What did they sing in this heavenly worship? They sang a new song. They didn’t sing a psalm.
Christ is being sung about, specifically. He is being most particularly named and worshipped: ‘Thou art worthy to take the book and to open the seals thereof.’ Look at these doctrines, explicitly set out, which are not set out in this way in any of the psalms. It is in the past tense. They sing, ‘Thou wast slain.’ Where do you find that in a psalm? And yet we are to sing, ‘Thou wast slain’ – words to that effect – ‘and hast [past tense] redeemed us.’ We are to sing in the past tense, looking back on it. ‘And hast redeemed us to God by thy blood out of every kindred, tongue, people and nation.’ It is about the salvation of the Gentiles: we are to sing about the salvation of all nations – people from all nations – by the blood of Christ shed on Calvary. ‘And has made us unto our God kings and priests’ – we are to sing about the priesthood of all believers, this wonderful condition of being a believer: kings and priests. ‘And we shall reign on the earth’, now and in the glorified earth in the future. These are things we are to sing about.

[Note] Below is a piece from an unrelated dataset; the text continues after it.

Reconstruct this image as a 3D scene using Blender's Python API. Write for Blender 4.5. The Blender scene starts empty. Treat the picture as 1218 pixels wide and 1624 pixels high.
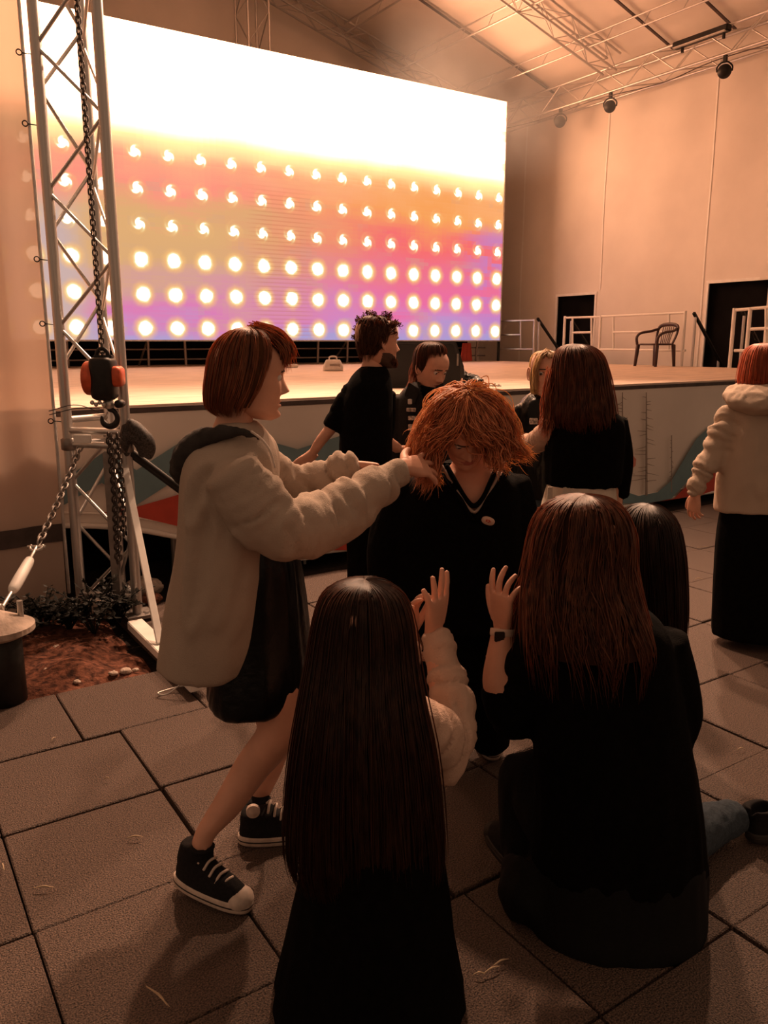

No wonder the apostle Paul in both Ephesians and Colossians urges us to sing in our hearts. We are a Christian church. He specifically says, we are to ‘[Give] thanks always for all things unto God and the Father in the name of our Lord Jesus Christ (Ephesians 5:20). Therefore although so many of them are very godly people, we don’t agree with the exclusive psalm singers on this point. We must sing about Christ and the doctrines of Christ and redemption; we are to sing looking back on what Christ has accomplished, as it is described in the New Testament. That is what Isaac Watts said in his famous preface to his hymnbook, ‘Psalms and Hymns and Spiritual Songs, for the children of the little flock marching to Zion’. What a title! Titles used to occupy the whole page in the old days. He introduces his hymnbook by saying precisely this: we must sing in the light of the great burst of revelation, which is New Testament gospel light.